Increased uptake of these vehicles has significant potential for reducing mobility-related energy demand and carbon emissions, especially when users switch from non-active modes such as cars or vans. The aim of this project is to better understand these opportunities - the technological and business options and specifications, where and who they might appeal to, what trips they could be used for, how far they could replace conventional motor vehicle trips - and some of the challenges that accompany them - such as overall energy usage, safety and regulatory issues, digital integration, physical environment design, battery standardisation and behavioural inertia. After developing typologies and technology assessments based on multiple criteria, the empirical end user research will consist of surveys (aiming for 1,200 responses), demonstration days (aiming to engage at least 300 people) and longer trials with at least 60 private individuals in 3 cities in England throughout 2020 and 2021. Quantitative surveys and in-depth interviews will be undertaken with participants before and after usage to understand changes in user perceptions and experience, triangulated with GPS tracking of the trial vehicles and contextual data (e.g. weather, hilliness). As part of the work, we will develop new safety training resources for each mode, drawing on, and adapting, existing UK initiatives and international experience and working towards certified schemes. Freight applications in the logistics industry will be analysed through expert interviews and case studies. A number of technology and demand scenarios will assess the whole lifecycle health and environmental impacts. This will include work with the World Health Organization expert group to extend the HEAT tool (which enables users without expertise in impact assessment to conduct economic assessments of the health impacts of walking or cycling) to include these types of vehicle.

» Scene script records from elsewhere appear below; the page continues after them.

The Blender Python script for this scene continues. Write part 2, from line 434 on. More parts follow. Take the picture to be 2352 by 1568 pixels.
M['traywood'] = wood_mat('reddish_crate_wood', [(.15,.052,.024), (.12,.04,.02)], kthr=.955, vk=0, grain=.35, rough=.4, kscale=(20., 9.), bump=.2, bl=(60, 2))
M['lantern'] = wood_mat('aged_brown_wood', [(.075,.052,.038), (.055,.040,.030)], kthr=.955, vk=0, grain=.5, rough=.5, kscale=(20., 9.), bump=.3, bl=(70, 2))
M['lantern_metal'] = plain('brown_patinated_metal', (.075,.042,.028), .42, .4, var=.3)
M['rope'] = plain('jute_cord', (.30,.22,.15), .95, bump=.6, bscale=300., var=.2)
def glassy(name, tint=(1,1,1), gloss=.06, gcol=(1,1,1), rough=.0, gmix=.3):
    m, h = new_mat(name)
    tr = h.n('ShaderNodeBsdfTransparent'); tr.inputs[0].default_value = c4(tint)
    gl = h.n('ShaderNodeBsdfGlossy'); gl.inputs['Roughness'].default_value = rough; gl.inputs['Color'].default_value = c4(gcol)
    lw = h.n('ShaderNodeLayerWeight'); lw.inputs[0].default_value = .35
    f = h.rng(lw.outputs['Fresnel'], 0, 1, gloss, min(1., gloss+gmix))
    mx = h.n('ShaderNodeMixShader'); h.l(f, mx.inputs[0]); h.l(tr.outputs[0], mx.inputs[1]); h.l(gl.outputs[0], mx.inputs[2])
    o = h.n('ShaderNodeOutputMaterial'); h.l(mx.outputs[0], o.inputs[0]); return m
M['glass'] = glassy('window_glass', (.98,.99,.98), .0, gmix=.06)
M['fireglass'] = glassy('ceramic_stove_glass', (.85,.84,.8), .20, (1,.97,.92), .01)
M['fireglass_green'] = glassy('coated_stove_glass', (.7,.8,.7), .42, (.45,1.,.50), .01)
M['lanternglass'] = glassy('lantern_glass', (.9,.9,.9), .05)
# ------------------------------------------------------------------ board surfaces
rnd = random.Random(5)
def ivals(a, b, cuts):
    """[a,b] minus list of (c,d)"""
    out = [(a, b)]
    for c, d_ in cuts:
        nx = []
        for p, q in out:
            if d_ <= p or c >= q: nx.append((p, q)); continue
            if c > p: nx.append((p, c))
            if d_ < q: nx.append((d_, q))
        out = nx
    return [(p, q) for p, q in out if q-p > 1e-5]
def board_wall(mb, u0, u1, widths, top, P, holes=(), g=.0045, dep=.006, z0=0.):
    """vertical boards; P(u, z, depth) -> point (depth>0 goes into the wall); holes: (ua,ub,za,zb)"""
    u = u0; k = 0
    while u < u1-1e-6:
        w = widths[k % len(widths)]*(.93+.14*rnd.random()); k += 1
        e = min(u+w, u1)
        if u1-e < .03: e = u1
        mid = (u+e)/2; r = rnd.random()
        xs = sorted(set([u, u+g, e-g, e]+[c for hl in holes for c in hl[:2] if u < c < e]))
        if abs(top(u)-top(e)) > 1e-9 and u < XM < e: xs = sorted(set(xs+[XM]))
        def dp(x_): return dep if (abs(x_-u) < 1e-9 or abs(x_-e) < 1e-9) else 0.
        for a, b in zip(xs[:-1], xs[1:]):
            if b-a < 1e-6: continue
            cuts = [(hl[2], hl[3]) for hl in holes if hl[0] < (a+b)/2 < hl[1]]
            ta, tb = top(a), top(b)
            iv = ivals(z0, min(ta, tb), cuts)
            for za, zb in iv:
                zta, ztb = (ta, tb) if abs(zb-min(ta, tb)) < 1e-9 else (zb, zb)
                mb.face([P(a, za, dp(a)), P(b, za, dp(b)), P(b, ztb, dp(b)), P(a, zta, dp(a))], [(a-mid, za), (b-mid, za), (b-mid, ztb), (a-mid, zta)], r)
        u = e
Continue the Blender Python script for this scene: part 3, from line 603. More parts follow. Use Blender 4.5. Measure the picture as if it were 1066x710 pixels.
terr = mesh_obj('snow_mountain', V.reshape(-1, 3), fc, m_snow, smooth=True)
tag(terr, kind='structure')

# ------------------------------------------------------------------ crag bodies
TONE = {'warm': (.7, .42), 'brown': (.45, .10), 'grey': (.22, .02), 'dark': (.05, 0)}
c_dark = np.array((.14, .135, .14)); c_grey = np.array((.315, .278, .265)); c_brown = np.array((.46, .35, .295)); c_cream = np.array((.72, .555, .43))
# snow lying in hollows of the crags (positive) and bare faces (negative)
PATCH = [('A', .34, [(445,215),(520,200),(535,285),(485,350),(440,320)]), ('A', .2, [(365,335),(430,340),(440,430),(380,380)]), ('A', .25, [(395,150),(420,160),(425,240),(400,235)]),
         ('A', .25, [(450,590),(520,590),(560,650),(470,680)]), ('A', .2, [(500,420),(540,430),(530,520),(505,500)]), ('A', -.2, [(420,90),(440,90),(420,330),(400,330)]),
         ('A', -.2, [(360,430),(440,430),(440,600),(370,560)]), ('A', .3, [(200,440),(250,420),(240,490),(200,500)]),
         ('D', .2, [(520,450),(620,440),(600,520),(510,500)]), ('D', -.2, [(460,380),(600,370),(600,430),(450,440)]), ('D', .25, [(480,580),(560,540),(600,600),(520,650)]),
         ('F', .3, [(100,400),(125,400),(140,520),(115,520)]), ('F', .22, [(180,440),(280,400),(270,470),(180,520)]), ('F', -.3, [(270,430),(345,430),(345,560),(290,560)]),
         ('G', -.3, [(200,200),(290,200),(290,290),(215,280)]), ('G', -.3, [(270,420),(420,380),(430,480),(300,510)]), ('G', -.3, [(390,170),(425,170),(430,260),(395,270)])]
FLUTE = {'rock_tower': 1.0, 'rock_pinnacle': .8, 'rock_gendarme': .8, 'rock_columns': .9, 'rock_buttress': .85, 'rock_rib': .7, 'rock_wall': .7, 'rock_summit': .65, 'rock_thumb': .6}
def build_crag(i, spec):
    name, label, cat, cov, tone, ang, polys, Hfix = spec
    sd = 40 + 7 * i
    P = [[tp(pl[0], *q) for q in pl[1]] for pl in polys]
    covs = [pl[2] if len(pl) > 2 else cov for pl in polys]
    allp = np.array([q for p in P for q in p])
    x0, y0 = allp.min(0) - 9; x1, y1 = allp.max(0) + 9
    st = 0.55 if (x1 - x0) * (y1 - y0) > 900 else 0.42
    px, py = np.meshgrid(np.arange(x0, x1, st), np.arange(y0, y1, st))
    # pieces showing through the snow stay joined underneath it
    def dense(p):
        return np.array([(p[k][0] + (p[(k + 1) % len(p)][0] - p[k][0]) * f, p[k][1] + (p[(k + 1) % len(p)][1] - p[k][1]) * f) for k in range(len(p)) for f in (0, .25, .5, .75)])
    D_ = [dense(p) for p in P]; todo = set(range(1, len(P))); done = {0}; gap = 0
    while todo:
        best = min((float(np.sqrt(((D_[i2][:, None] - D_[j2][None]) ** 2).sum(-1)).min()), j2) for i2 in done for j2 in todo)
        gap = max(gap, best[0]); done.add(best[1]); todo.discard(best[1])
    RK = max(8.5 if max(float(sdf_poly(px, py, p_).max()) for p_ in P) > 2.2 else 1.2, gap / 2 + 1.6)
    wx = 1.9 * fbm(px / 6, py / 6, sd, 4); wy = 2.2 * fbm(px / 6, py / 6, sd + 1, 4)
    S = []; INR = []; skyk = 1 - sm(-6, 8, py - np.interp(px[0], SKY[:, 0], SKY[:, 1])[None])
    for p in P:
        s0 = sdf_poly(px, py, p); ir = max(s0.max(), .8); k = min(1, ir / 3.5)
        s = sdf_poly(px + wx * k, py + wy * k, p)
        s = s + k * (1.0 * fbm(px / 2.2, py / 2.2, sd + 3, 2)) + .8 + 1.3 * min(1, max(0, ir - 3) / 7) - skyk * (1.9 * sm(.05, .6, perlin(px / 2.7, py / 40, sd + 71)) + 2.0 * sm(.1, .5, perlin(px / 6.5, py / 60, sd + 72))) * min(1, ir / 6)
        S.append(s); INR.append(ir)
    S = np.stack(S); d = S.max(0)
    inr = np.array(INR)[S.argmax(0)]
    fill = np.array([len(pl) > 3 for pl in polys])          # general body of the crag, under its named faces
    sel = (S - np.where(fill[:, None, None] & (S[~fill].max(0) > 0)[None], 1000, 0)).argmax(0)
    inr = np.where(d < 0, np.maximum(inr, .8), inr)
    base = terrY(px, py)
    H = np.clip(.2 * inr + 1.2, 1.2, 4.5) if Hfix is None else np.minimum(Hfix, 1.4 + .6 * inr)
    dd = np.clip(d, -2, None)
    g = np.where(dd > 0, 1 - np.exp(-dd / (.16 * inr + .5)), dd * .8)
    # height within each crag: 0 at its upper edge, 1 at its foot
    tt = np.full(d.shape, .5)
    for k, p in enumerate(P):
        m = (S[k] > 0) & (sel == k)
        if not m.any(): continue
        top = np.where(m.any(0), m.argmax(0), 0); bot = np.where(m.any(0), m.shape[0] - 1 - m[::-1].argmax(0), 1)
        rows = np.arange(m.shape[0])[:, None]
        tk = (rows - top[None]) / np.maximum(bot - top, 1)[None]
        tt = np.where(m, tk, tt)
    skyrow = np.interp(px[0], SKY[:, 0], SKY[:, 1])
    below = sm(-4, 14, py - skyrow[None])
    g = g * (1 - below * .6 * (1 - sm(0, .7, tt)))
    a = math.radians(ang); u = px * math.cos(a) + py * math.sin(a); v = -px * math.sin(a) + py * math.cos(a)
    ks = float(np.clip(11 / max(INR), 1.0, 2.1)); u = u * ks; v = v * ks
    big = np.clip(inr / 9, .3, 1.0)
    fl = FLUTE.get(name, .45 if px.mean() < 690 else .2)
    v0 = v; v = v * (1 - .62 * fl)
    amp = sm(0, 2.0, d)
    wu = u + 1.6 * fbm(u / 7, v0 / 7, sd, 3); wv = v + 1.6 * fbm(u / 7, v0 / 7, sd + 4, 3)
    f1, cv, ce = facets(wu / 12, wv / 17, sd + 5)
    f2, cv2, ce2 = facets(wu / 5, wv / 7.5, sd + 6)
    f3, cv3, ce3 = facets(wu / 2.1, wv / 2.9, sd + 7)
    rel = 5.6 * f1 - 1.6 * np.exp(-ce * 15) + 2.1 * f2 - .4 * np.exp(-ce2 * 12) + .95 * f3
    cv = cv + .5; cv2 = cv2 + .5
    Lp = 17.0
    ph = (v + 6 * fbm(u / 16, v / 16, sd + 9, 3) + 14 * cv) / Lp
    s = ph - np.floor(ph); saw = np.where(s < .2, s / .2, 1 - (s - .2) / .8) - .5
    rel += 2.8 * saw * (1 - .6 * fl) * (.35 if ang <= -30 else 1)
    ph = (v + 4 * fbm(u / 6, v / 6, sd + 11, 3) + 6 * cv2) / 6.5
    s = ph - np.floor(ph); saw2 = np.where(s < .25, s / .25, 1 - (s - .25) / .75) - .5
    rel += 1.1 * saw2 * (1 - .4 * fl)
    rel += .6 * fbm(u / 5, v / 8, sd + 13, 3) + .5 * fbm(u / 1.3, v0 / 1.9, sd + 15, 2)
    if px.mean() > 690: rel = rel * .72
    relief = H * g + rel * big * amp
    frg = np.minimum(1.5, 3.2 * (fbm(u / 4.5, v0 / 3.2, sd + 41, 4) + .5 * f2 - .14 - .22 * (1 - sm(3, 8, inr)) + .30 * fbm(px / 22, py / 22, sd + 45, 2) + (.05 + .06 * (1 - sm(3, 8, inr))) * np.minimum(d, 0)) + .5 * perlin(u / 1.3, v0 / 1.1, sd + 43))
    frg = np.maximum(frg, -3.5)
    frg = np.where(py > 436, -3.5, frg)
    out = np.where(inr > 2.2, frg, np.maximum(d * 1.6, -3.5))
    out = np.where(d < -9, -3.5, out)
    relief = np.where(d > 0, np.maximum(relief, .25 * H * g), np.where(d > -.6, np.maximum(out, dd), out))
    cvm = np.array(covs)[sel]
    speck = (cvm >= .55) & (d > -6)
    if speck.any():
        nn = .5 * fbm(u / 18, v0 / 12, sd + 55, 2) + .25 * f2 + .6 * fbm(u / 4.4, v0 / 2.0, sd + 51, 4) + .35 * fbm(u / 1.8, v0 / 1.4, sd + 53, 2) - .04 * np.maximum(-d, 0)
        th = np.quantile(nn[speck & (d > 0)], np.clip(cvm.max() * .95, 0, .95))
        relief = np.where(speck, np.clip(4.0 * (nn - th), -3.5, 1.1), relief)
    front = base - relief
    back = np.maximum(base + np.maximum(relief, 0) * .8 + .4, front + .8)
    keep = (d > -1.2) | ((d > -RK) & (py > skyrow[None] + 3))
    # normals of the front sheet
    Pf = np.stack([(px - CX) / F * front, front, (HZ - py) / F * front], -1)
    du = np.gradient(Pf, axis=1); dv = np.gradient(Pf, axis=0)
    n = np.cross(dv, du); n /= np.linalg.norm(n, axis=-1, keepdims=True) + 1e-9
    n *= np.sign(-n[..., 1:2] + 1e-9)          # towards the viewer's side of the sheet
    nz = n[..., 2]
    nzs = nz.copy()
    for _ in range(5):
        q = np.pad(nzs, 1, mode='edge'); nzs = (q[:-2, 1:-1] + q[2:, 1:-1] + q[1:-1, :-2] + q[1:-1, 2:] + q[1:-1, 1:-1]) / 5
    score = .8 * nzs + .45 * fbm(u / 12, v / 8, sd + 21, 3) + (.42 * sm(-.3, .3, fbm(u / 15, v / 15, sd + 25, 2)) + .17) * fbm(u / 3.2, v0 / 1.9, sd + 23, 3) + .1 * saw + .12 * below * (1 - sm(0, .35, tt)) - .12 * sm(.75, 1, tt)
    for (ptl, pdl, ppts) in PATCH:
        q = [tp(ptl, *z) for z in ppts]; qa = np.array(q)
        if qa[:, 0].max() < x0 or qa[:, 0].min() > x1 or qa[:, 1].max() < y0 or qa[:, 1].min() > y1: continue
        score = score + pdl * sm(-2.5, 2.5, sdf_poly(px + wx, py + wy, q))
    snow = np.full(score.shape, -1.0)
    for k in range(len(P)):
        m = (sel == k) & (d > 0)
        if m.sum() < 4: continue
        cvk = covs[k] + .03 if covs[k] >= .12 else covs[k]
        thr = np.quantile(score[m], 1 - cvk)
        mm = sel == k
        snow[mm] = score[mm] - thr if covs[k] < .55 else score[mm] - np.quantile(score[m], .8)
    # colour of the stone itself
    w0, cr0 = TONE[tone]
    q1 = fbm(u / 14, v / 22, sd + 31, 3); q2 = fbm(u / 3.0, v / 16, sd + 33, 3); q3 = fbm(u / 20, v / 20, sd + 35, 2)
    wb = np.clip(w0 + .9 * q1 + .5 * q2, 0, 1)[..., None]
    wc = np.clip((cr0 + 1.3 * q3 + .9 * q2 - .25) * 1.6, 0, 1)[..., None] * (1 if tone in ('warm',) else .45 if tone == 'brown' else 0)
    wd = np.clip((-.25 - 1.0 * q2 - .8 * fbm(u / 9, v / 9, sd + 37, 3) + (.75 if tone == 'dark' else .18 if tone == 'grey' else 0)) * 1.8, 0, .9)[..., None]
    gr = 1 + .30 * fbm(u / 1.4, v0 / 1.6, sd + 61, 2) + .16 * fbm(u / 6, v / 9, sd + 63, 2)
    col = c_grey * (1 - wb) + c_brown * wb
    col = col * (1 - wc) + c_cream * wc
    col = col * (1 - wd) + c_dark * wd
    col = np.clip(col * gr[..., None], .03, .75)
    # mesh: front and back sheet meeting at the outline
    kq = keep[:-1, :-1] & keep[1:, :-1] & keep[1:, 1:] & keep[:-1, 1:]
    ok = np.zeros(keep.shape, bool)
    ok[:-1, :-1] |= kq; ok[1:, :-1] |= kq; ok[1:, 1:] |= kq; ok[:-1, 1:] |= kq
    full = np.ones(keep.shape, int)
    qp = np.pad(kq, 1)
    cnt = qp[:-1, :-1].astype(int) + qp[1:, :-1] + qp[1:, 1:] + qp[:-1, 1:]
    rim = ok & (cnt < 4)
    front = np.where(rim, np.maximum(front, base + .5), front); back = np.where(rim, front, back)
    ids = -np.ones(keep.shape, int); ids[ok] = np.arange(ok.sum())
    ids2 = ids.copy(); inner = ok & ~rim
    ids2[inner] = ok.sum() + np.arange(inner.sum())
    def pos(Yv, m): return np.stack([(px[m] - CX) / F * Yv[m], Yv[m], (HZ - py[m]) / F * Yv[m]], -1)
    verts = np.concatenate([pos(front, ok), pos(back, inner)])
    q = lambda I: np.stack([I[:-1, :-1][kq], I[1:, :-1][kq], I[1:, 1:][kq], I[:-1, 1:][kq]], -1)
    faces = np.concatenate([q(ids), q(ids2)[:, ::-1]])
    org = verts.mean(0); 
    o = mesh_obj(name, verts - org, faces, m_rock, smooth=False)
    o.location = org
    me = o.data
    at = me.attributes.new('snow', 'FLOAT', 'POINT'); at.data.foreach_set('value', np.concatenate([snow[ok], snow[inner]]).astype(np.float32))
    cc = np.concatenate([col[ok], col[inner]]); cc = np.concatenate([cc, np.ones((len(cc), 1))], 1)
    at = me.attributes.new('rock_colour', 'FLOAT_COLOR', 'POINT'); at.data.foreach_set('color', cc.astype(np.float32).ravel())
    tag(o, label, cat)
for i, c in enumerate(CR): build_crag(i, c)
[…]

This project is supported by a range of partners - including the three local authorities, Sustrans and the World Health Organization - and will be guided by an advisory panel. We will also engage with a range of industry stakeholders, through the Transport Systems Catapult, Clean Growth UK and other means. We also envisage international engagement in the work, given the rapidly evolving and growing nature of the topic, and the lack of a substantial academic literature on the implications of these innovative light vehicles for energy demand, mobility and climate change.

Potential Impact:
The research will principally impact 5 groups outside academia, as follows:

1. Energy Technology Industries
The results relating to life cycle analysis, the battery and charging technologies, and the insights into user engagement and behavioural responses to the vehicles and infrastructure will be of interest to businesses involved with energy and charging. Key findings will feed into design recommendations for the industry to improve the energy efficiency of light electric vehicles, their usability and integration with the electricity system. For example, this could include areas around near-field wireless charging, e.g. informing solutions such as leaning electric scooters against 'smart' lamp posts in town for charging.

2. Transport Technology Industries
The manufacturers and suppliers of the various forms of light electric vehicles considered in ELEVATE will benefit from the systematic insights around these modes. These insights have the capacity to inform the design of their technologies (e.g. by drawing on our typologies of utilisation profiles and behavioural insights), their business models (e.g. considering closer integration with digital elements), and their sales approaches (e.g. considering integration with public policies or fleets). The ELEVATE HEAT tool module will help manufacturers and suppliers in marketing the benefits of their products. The emerging innovation ecosystem of light electronic vehicle manufacturers and suppliers will also benefit from the networking facilitated by the project, for example through stakeholder meetings.

3. Digital Technology Industries
Insights into the close integration between ICT and transport technologies, and the associated design recommendations will be of interest to the digital industry, including technology and service providers. For example, the project might inspire new products that integrate IT use around energy demand/use, for example smart meters, with electric mobility, and do so beyond electric cars, which are currently the main focus in this respect. Many Mobility as a Service companies already operate largely as IT providers, without owning or running fleets. However, they are not often integrated with concerns around energy demand, and project findings should help identify untapped potential for digital innovation in the transport sector around active modes, energy efficiency and new business models for the provision of bundles of energy services. The digital industry will also benefit from the networking opportunities facilitated by ELEVATE.

4. End Users
The project will directly engage with end users as a central element of its workplan. In addition to collecting data from early adopters, ELEVATE will expose non-users to light electric vehicles, particularly through the demonstrators and the trials. This ensures that impact activities and end user engagement are central to the project. End users engaged with the project, and also the public at large, will also benefit from the ride/cycle training developed by ELEVATE.

5. Transport Policy and Planning
The industry and policy recommendations developed by the project will ensure that all policy-related insights reach a national, regional and local policy audience, maximising impact on transport planning, spatial planning, smart city agendas and also public health agendas. Impacts can be expected in the form of better designed behavioural interventions, infrastructure planning, pricing and national and local regulations to facilitate and accelerate uptake. Policy makers and practitioners will also be able to draw on the ride/cycle training developed by the project. The ELEVATE HEAT tool element we will develop (specific to active modes around light electric vehicles) will reach a global audience through its WHO affiliation, dissemination and use in over 50 countries, leading to potential international impact on policy makers, with positive impacts on energy demand and carbon emissions.